Image: “David’s Punishment” by Julius Schnoor von Carolsfeld (German artist, 1794-1872), woodcut illustration 

Reflection, Pardon, and Renewal

 

The sacrifices of God are a broken spirit, A broken and a contrite heart— These, O God, You will not despise. May it please you to prosper Zion, to build up the walls of Jerusalem.
Psalm 51:17-19

 

The connection in Psalm 51 between repentance and our success in reaching others with the gospel was noted last week. In his prayer, David also shows us what our hope should be like for the church, too. King David’s hope at the end of the psalm is for the prosperity of Zion, to build up the walls of Jerusalem.  

While the parallel is not exact in every way, the church of Jesus Christ should be to His followers, as Jerusalem was to David and the Jewish people. We should want our church to prosper. We should want our fellowship to be built up! To this end, during Lent, Psalm 51 helps us examine ourselves and consider if there is anything we can do (or need to stop doing). Are the choices that I have made – or that I am making – building up the church? What impact are my decisions having on the fellowship of believers for whom Christ died?

The walls of Jerusalem were not torn down or damaged during David’s reign – that would come later in Jerusalem’s history. But perhaps David intends a metaphor here, using the image of a ruined Zion, surrounded by breached and damaged walls to illustrate the larger impact of what he did in his sin of adultery and murder and coverup, and its destructive ripples that had gone out through his kingdom. It must have been demoralizing, maybe devastating, for the people of Israel when their great king was exposed for his crime. And now David hopes for a future blessing for Israel along with the pardon that he is seeking from God. In the book of Psalms, the king, the success of his reign, the significance of his blessing, and the consequences of his actions, are often in view.

Like everyone else, I was shocked, saddened, and angered by what took place in our nation’s capital on January 6. Should the president have been held accountable or was he responsible for the actions of the mob, for the destruction and death at the capital? Our former president dismisses the idea, and Americans are divided over the question. King David had no doubts about his own culpability and wanted something better for his nation.
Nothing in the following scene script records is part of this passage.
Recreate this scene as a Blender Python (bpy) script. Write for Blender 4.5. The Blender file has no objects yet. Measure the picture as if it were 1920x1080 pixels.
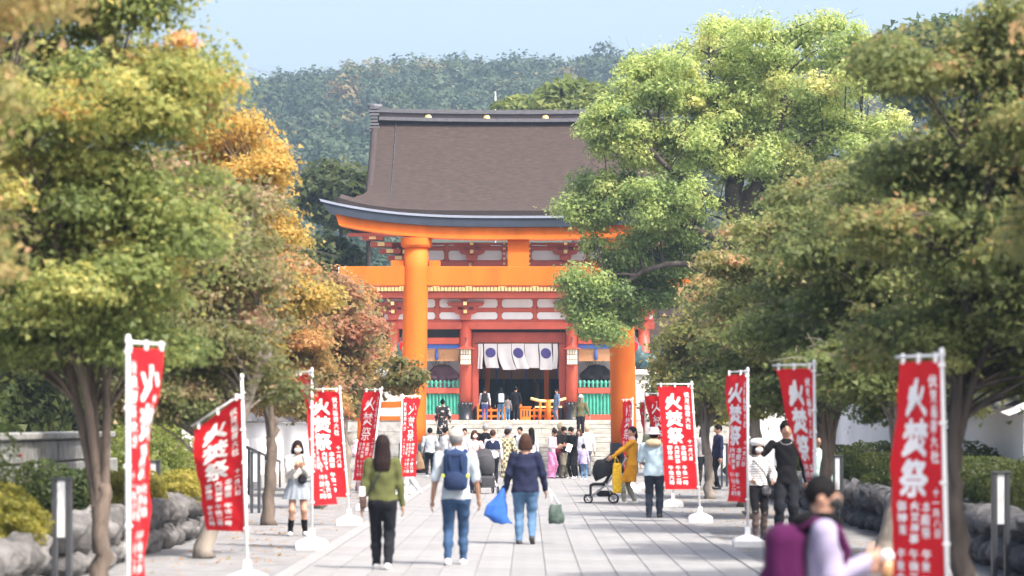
import bpy, math, random
import numpy as np
from mathutils import Vector, Matrix, noise
R = math.radians
SC = bpy.context.scene
COL = SC.collection

# ------------------------------------------------------------------ camera, sky, sun, exposure
cam_d = bpy.data.cameras.new('camera')
camera = bpy.data.objects.new('camera', cam_d)
COL.objects.link(camera)
camera.location = (0, 0, 1.7)
camera.rotation_euler = (R(90), 0, 0)
cam_d.sensor_width = 36
cam_d.lens = 93.75
cam_d.shift_x = -30 / 1920
cam_d.shift_y = 256 / 1920
cam_d.clip_start = 0.5
cam_d.clip_end = 5000
cam_d.dof.use_dof = True
cam_d.dof.focus_distance = 112
cam_d.dof.aperture_fstop = 2.35
SC.camera = camera

SUN_AZ, SUN_EL = R(135), R(53)       # clockwise from +Y (the way the camera looks)
world = bpy.data.worlds.new('World')
SC.world = world
world.use_nodes = True
wn = world.node_tree
bg = wn.nodes['Background']
sky = wn.nodes.new('ShaderNodeTexSky')
sky.sky_type = 'NISHITA'
sky.sun_disc = False
sky.sun_elevation = SUN_EL
sky.sun_rotation = SUN_AZ
sky.air_density = 1.0
sky.dust_density = 6.5
sky.ozone_density = 0.3
wn.links.new(sky.outputs[0], bg.inputs[0])
bg.inputs[1].default_value = 0.118
sun_d = bpy.data.lights.new('sun', 'SUN')
sun_d.energy = 2.0
sun_d.angle = R(0.9)
sun_d.color = (1.0, 0.95, 0.88)
sun = bpy.data.objects.new('sun', sun_d)
COL.objects.link(sun)
sdir = Vector((math.sin(SUN_AZ) * math.cos(SUN_EL), math.cos(SUN_AZ) * math.cos(SUN_EL), math.sin(SUN_EL)))
sun.rotation_euler = sdir.to_track_quat('Z', 'Y').to_euler()
sun.location = (30, -30, 40)
vs = SC.view_settings
SC.display_settings.display_device = 'sRGB'
vs.view_transform = 'Standard'
vs.look = 'None'
vs.gamma = 1
vs.use_curve_mapping = False
vs.exposure = 1.76
SC.cycles.use_denoising = True
SC.cycles.max_bounces = 10
SC.cycles.diffuse_bounces = 6
SC.cycles.transmission_bounces = 8
SC.cycles.volume_bounces = 0

# ------------------------------------------------------------------ helpers
F = 5000.0
def PX(px, py, d):
    return Vector(((px - 990) / F * d, d, 1.7 + (796 - py) / F * d))
def XX(px, d): return (px - 990) / F * d

def tag(o, label=None, cat=None, group=None, kind=None):
    if label: o['label'] = label
    if cat: o['category'] = cat
    if group: o['group'] = group
    if kind: o['kind'] = kind
    return o

def empty(name, loc, rz=0, label=None, cat=None, group=None, kind=None):
    o = bpy.data.objects.new(name, None)
    COL.objects.link(o)
    o.location = loc
    o.rotation_euler = (0, 0, rz)
    o.empty_display_size = 0.2
    return tag(o, label, cat, group, kind)

def link(name, me, parent=None, loc=None, rz=0):
    o = bpy.data.objects.new(name, me)
    COL.objects.link(o)
    if parent is not None: o.parent = parent
    if loc is not None: o.location = loc
    if rz: o.rotation_euler = (0, 0, rz)
    return o

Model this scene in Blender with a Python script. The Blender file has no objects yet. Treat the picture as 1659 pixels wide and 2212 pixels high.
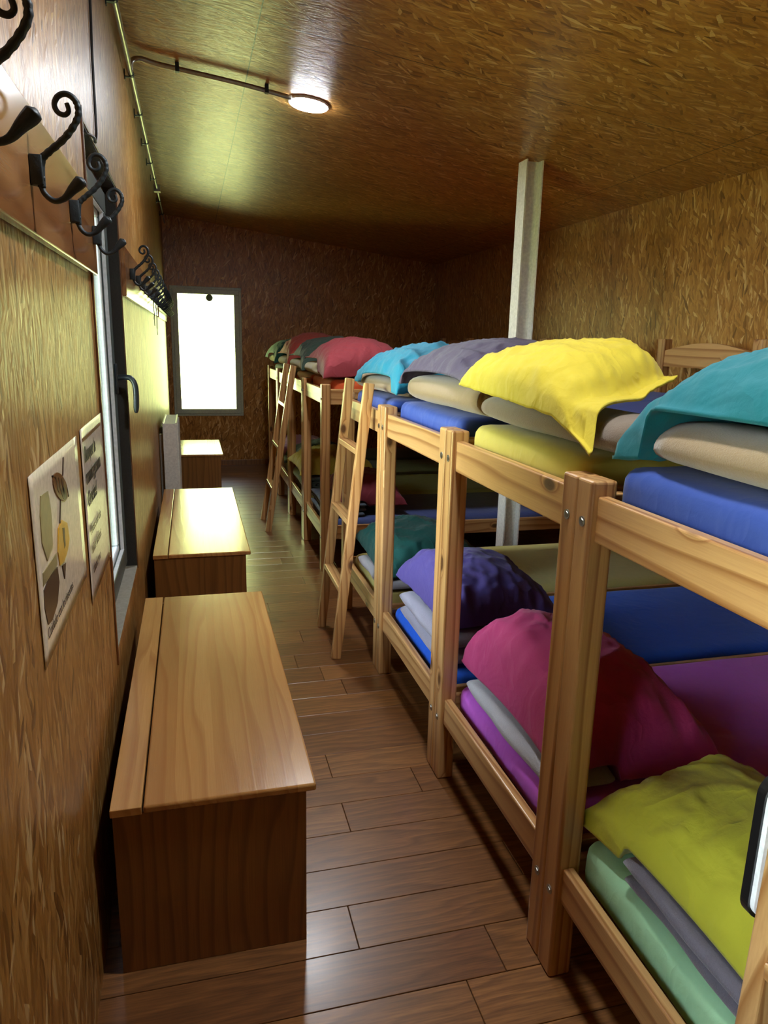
import bpy, bmesh, math, random
from mathutils import Vector, Matrix, noise as mnoise

random.seed(7)
C = bpy.context.scene.collection
PI = math.pi

# ------------------------------------------------------------------ helpers
def mesh_obj(name, bm, mat=None, parent=None, smooth=False, loc=None):
    bmesh.ops.recalc_face_normals(bm, faces=bm.faces[:])
    me = bpy.data.meshes.new(name)
    bm.to_mesh(me); bm.free()
    o = bpy.data.objects.new(name, me)
    C.objects.link(o)
    if mat is not None: me.materials.append(mat)
    if smooth:
        for p in me.polygons: p.use_smooth = True
    if parent is not None: o.parent = parent
    if loc is not None: o.location = loc
    return o

def empty(name, loc=(0, 0, 0)):
    o = bpy.data.objects.new(name, None); C.objects.link(o)
    o.location = loc; o.empty_display_size = .1
    return o

def tag(o, label=None, cat=None, group=None, kind=None):
    if label: o['label'] = label
    if cat: o['category'] = cat
    if group: o['group'] = group
    if kind: o['kind'] = kind
    return o

def struct(o):
    o['kind'] = 'structure'; return o

def copy_tree(o, parent=None):
    c = o.copy(); C.objects.link(c)
    if parent is not None: c.parent = parent
    for ch in list(o.children): copy_tree(ch, c)
    return c

def box(bm, x0, x1, y0, y1, z0, z1, bev=0, seg=2):
    vs = [bm.verts.new(p) for p in ((x0,y0,z0),(x1,y0,z0),(x1,y1,z0),(x0,y1,z0),(x0,y0,z1),(x1,y0,z1),(x1,y1,z1),(x0,y1,z1))]
    fs = [bm.faces.new([vs[i] for i in f]) for f in ((3,2,1,0),(4,5,6,7),(0,1,5,4),(1,2,6,5),(2,3,7,6),(3,0,4,7))]
    if bev > 0:
        es = list({e for f in fs for e in f.edges})
        bmesh.ops.bevel(bm, geom=es, offset=bev, segments=seg, profile=.5, affect='EDGES')
    return vs

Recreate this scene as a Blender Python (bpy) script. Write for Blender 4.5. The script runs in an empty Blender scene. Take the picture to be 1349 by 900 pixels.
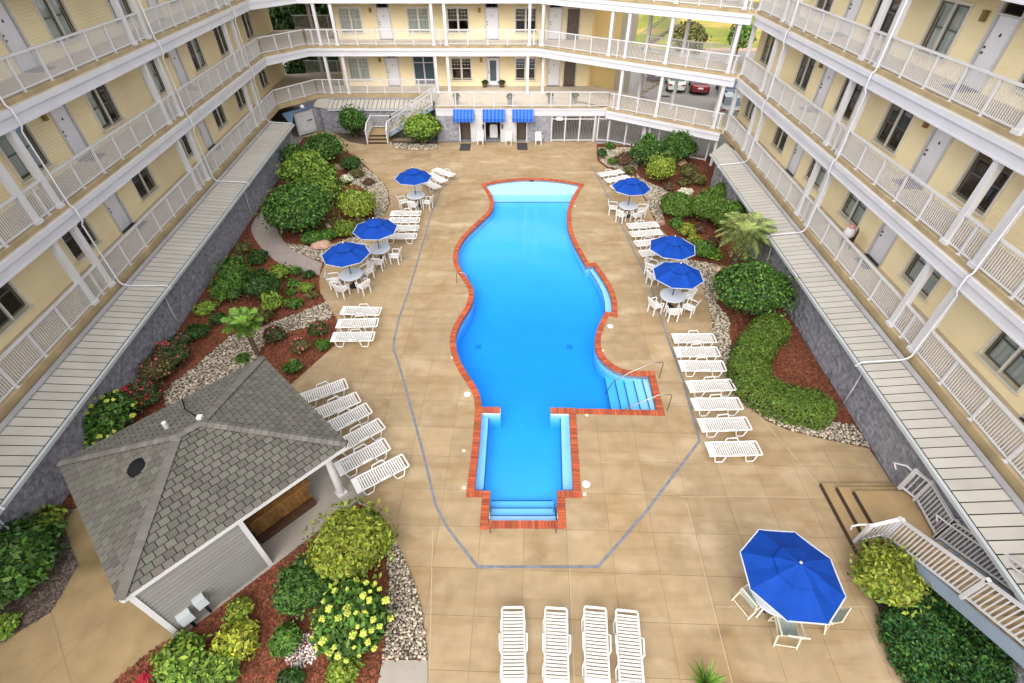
import bpy, bmesh, math, random
import numpy as np
from mathutils import Vector, Matrix
from mathutils.geometry import delaunay_2d_cdt

scene = bpy.context.scene
col = scene.collection
rng = random.Random(7)
R = math.radians
PI = math.pi

# ------------------------------------------------------------------ camera
CAM_H = 14.0
F_PX, CX, CY = 648.0, 674.5, 450.0            # focal length and centre in photo pixels (1349 x 900)
PITCH = math.atan2(578.0, F_PX)
cam_data = bpy.data.cameras.new('camera')
cam_data.sensor_width = 36.0
cam_data.lens = 36.0 * F_PX / 1349.0
cam_data.clip_end = 2000.0
cam = bpy.data.objects.new('camera', cam_data)
cam.location = (0, 0, CAM_H)
cam.rotation_euler = (PI / 2 - PITCH, 0, 0)
col.objects.link(cam)
scene.camera = cam

# ------------------------------------------------------------------ sky and sun
SUN_EL, SUN_AZ = R(42), R(-165)                # azimuth measured from +Y towards +X
world = bpy.data.worlds.new('World')
scene.world = world
world.use_nodes = True
wn = world.node_tree
wn.nodes.clear()
sky = wn.nodes.new('ShaderNodeTexSky')
sky.sky_type = 'NISHITA'
sky.sun_disc = False
sky.sun_elevation = SUN_EL
sky.sun_rotation = SUN_AZ
sky.air_density = 1.0
sky.dust_density = 4.0
sky.ozone_density = 1.0
bg = wn.nodes.new('ShaderNodeBackground')
bg.inputs['Strength'].default_value = 0.12
wo = wn.nodes.new('ShaderNodeOutputWorld')
grey = wn.nodes.new('ShaderNodeHueSaturation')          # thin overcast: the blue is washed out
grey.inputs['Saturation'].default_value = 0.30
wn.links.new(sky.outputs[0], grey.inputs['Color'])
wn.links.new(grey.outputs[0], bg.inputs['Color'])
wn.links.new(bg.outputs[0], wo.inputs['Surface'])
sun_data = bpy.data.lights.new('sun', 'SUN')
sun_data.energy = 1.5
sun_data.angle = R(150)
sun_data.color = (1.0, 0.965, 0.91)
sun = bpy.data.objects.new('sun', sun_data)
sun.rotation_euler = (PI / 2 - SUN_EL, 0, PI - SUN_AZ)
sun.location = (0, 20, 40)
col.objects.link(sun)
scene.view_settings.view_transform = 'Standard'
scene.view_settings.look = 'None'
scene.view_settings.exposure = 1.27
scene.view_settings.gamma = 1.0
scene.cycles.use_denoising = True
scene.cycles.max_bounces = 8
scene.cycles.transparent_max_bounces = 12
scene.cycles.caustics_reflective = False
scene.cycles.caustics_refractive = False

# ------------------------------------------------------------------ measuring: photo pixel -> point on the plane z
FV = Vector((0, math.cos(PITCH), -math.sin(PITCH)))
UV_ = Vector((0, math.sin(PITCH), math.cos(PITCH)))
def ray(u, v):
    return FV + Vector((1, 0, 0)) * ((u - CX) / F_PX) - UV_ * ((v - CY) / F_PX)
def at(u, v, z=0.0):
    r = ray(u, v); t = (z - CAM_H) / r.z
    return Vector((r.x * t, r.y * t, z))
def px(pts, z=0.0):
    return [(p.x, p.y) for p in (at(u, v, z) for u, v in pts)]
def metres(u, v, w, z=0.0):
    """width in metres of w photo pixels at the point seen at (u, v) on the plane z"""
    p = at(u, v, z); d = (p - Vector((0, 0, CAM_H))).dot(FV)
    return w * d / F_PX

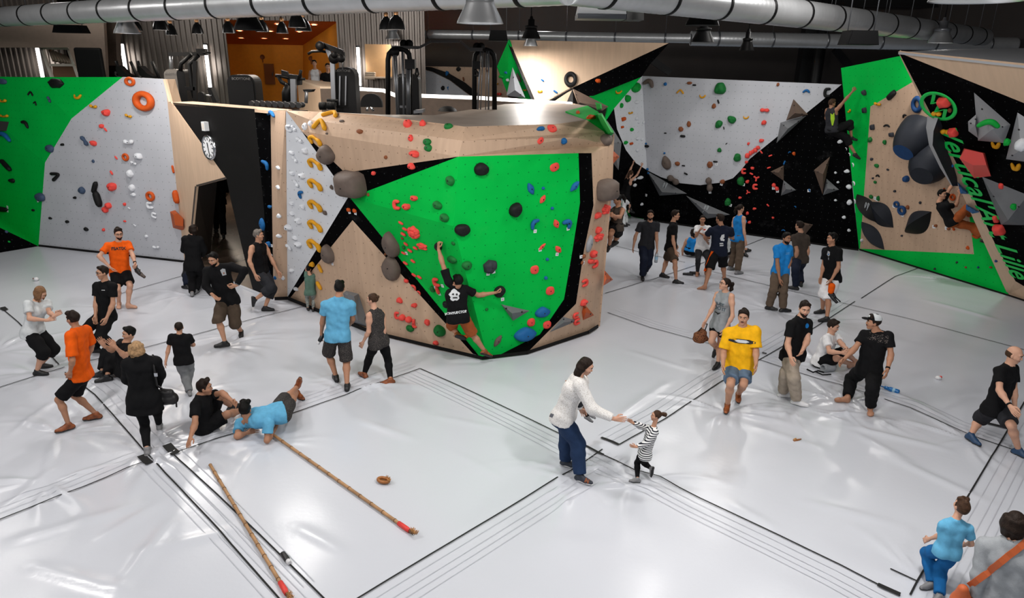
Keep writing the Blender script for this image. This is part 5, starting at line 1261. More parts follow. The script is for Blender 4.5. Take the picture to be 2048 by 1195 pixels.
cA = [(1855, 232), (1852, 255), (1858, 290), (1880, 335), (1902, 370)]; cB = [(1876, 236), (1867, 262), (1865, 290), (1884, 330), (1905, 372)]; cC = [(1884, 240), (1894, 270), (1905, 300), (1912, 335), (1916, 372)]
mk = lambda row, dy: [gy(x, y, pin[1].y + dy + (y - 232) * .0045) for x, y in row]
ra_, rb_, rc_ = mk(cA, .25), mk(cB, -.25), mk(cC, -.02)
m_ = MB()
for k in range(4): m_.poly([ra_[k], rb_[k], rb_[k + 1], ra_[k + 1]], smooth=True)
world(o, m_, 'outer_face', VL, weld=True); m_ = MB()
for k in range(4): m_.poly([rb_[k], rc_[k], rc_[k + 1], rb_[k + 1]], smooth=True)
world(o, m_, 'inner_face', VD, weld=True)
bw = plane3(outer[2], outer[3], pin[3])
pyramid('climbing_volume', [(1915, 364), (1940, 388), (1921, 387)], (1926, 381), .22, HM['blue'], 'upper blue wedge volume under the climber\'s hand on the prow edge', plane=bw)
pyramid('climbing_volume', [(1932, 408), (1960, 424), (1945, 427), (1932, 419)], (1943, 417), .22, HM['blue'], 'lower blue wedge volume at the climber\'s knee on the prow edge', plane=bw)
# the lettering and round emblem on the prow
pa, pb = on_plane(1893, 262, *PP), on_plane(2039, 552, *PP)
u_ = (pb - pa).normalized(); v_ = PP[1].cross(u_)
Mt = Matrix((u_, v_, PP[1])).transposed().to_4x4()
def prow_text(body, px0, px1, size):
    a, b = on_plane(*px0, *PP), on_plane(*px1, *PP); Mx = Mt.copy(); Mx.translation = (a + b) / 2 + PP[1] * .012
    o = text_mesh('lettering', body, EMG, 1.0, Matrix.Identity(4), None, .004, .28, .012, 1.05)
    xs = [v.co.x for v in o.data.vertices]; ys = [v.co.y for v in o.data.vertices]; L_ = max(xs) - min(xs); cx_ = (max(xs) + min(xs)) / 2; cy_ = (max(ys) + min(ys)) / 2
    k = (b - a).length / L_
    o.data.transform(Mx @ Matrix.Diagonal((k, size, 1, 1)) @ Matrix.Translation((-cx_, -cy_, 0)))
    return o
t0_ = prow_text("Vertical'Art Lille", (1893, 256), (2045, 558), .62); t0_.parent = wp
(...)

I do not write this to divide us along political lines or rehash recent events but to unite us as Christians and redirect us to the future as the fellowship of our King, Jesus Christ. Psalm 51 is a psalm of His pardoning power. It shows the power of God’s pardon to not only transform us but rebuild relationships and the entire culture around us! Whatever is wrong in our lives, whatever is wrong in our families, whatever is wrong in our church, whatever is wrong in our nation, we can be certain that the fault is in us, not Him! There is a story that the Times of London once ran an essay contest in the early 1900s. The essay question posed: What is Wrong with the World? English author and Christian apologist, GK Chesterton answered with his now famous two-word essay: I am. Lent is a time for seeing, as David did, as Chesterton did, the connection between ourselves and what is wrong in our world.  I want God’s blessing on our fellowship and on our nation but I first need to think about what is wrong with me.